How Aba Transit Numbers are used

American Bankers Association (ABA) transit numbers, also known as ABA routing numbers, are 9-digit numbers which can be found at the bottom of most negotiable financial instruments, such as checks, in the United States. If there are more than 9 numbers on the bottom of the check, the ABA transit number is usually the first 9 digits.

ABA transit numbers are used to identify the financial institution on which the check was drawn in order to facilitate sorting and routing of the check. In order to qualify for an ABA transit number, a financial institution must meet the conditions to hold an account at the Federal Reserve Bank.

To minimize mistakes in automated reading, the ABA transit number now appears in 2 forms on the check. The magnetic ink character recognition (MICR) form is what appears at the bottom. It always has exactly 9 digits. The fraction form can be found at the top, near the date, and serves as a backup in case the MICR is damaged. It can have 10 digits. Until electronic scanning was invented, the fraction form was the only version used for manual processing.

In the MICR form, the first 4 numbers of the code are the Federal Reserve Routing Symbol and the second 4 numbers of the code are the ABA Institution Identifier. The last digit is the Check Digit, which is a position-weighted sum of the other digits and serves as a checksum test to ensure the number’s validity.

In the fraction form, a 2-digit prefix precedes the Federal Reserve Routing Symbol and the ABA Institution Identifier. This prefix represents the city or state in which the bank is located. The ABA Institution Identifier comes next, followed by a slash and the Federal Reserve Routing Symbol. This is the reverse of their order in the MICR form.

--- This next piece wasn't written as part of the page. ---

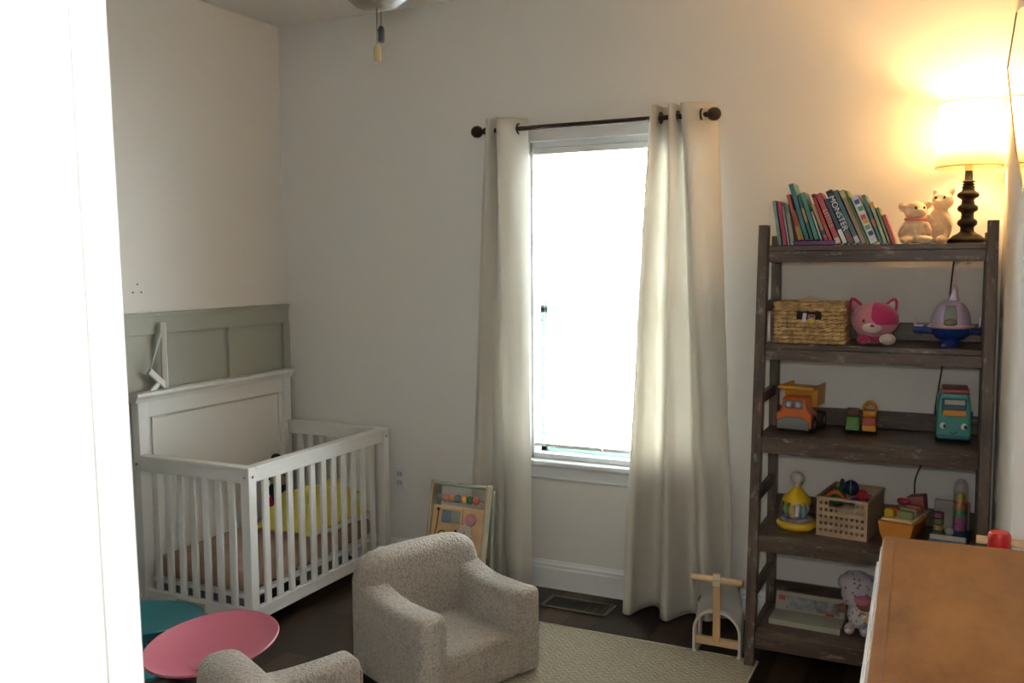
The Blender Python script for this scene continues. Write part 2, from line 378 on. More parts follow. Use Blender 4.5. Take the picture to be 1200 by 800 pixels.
# curtains: a sheet that hangs from a folded top line to a different folded hem
def smoothpath(P, n):
    out = []; m = len(P)-1
    for i in range(n+1):
        t = i/n*m; k = min(int(t), m-1); u = t-k
        p0, p1, p2, p3 = [Vector((*P[max(0, min(m, j))], 0)) for j in (k-1, k, k+1, k+2)]
        out.append(.5*((2*p1)+(-p0+p2)*u+(2*p0-5*p1+4*p2-p3)*u*u+(-p0+3*p1-3*p2+p3)*u**3))
    return out
def curtain(name, label, top, bot, ztop, zbot, grommets, rings):
    T = thing(name, label, 'curtain', ((top[0][0]+top[-1][0])/2, RY, 0)); off = T.location
    nu, nv = 150, 60; A = smoothpath(top, nu); B = smoothpath(bot, nu)
    b = MB(); g = []
    for j in range(nv+1):
        v = j/nv; e = v**.85; row = []
        for i in range(nu+1):
            p = A[i].lerp(B[i], e)
            z = ztop+(zbot-ztop)*v
            wz = .004*math.sin(i*.21+z*5)*v+.003*noise.noise(Vector((i*.05, z*3, 1)))*v*3
            row.append(b.b.verts.new((p.x-off.x, p.y-off.y+wz, z)))
        g.append(row)
    for j in range(nv):
        for i in range(nu):
            c = (g[j][i].co+g[j+1][i+1].co)/2+Vector((off.x, off.y, 0))
            b.b.faces.new((g[j][i], g[j][i+1], g[j+1][i+1], g[j+1][i]))
    o = b.build('curtain_panel', CURT, T, smooth=True)
    q = o.modifiers.new('solid', 'SOLIDIFY'); q.thickness = .0016
    # stitched header and hem bands sit on the cloth
    for zz in (ztop-.075, zbot+.09):
        v = (zz-ztop)/(zbot-ztop); e = v**.85; pts = []
        for i in range(0, nu+1, 2):
            p = A[i].lerp(B[i], e); pts.append((p.x-off.x, p.y-off.y-.0015, zz))
        MB().tube(pts, .0009, 5).build('hem_stitching', CURT, T)
    for (gx, gy) in grommets:
        MB().torus((gx-off.x, gy-off.y, RZ), .021, .0042, 'X', 24, 8).build('grommet', BRONZE, T, smooth=True)
    return T
curtain('curtain', 'off-white curtain panel on the left side of the window',
        [(1.262, -.050), (1.268, -.110), (1.285, -.138), (1.300, -.125), (1.305, -.060), (1.315, -.050), (1.325, -.075), (1.328, -.135), (1.345, -.140), (1.385, -.118), (1.425, -.080), (1.447, -.048)],
        [(1.120, -.050), (1.150, -.085), (1.185, -.10), (1.215, -.060), (1.245, -.06), (1.285, -.090), (1.315, -.095), (1.335, -.07), (1.350, -.105), (1.390, -.135), (1.435, -.130), (1.478, -.10)],
        2.165, .012, [(1.418, -.088), (1.329, -.10)], None)
curtain('curtain', 'off-white curtain panel on the right side of the window, flared at its hem',
        [(2.036, -.055), (2.040, -.120), (2.052, -.142), (2.066, -.125), (2.072, -.060), (2.092, -.046), (2.108, -.060), (2.116, -.125), (2.128, -.142), (2.142, -.120), (2.148, -.065), (2.158, -.075), (2.172, -.135), (2.215, -.128), (2.262, -.090), (2.298, -.048)],
        [(1.935, -.115), (1.950, -.190), (1.985, -.200), (2.005, -.130), (2.045, -.060), (2.085, -.085), (2.115, -.185), (2.150, -.205), (2.180, -.130), (2.215, -.075), (2.25, -.08), (2.285, -.130), (2.315, -.125), (2.345, -.08), (2.375, -.06), (2.402, -.075)],
        2.165, .012, [(2.249, -.100), (2.075, -.09), (2.117, -.09), (2.146, -.09)], None)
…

There is no Check Digit in the fraction form. This means that unlike the MICR form, the fraction form can be up to 10 digits long: the 2-digit city prefix, the 4-digit ABA Institution Identifier, and the 4-digit Federal Reserve Routing Symbol.
Each part of the Federal Reserve Routing Symbol and ABA Institution Identifier represents specific city, state, and Federal Reserve Bank and processing center information.

Some Federal Reserve Routing Symbols and ABA Institution Identifiers are less than 4 digits long. In this case, they are left-padded with 0s to meet the 4-digit requirement.

Currently, there are nearly 27,000 active routing and transit numbers in use. Some institutions may temporarily have multiple routing numbers after a merger, which will be phased out in the 18 months following the merger.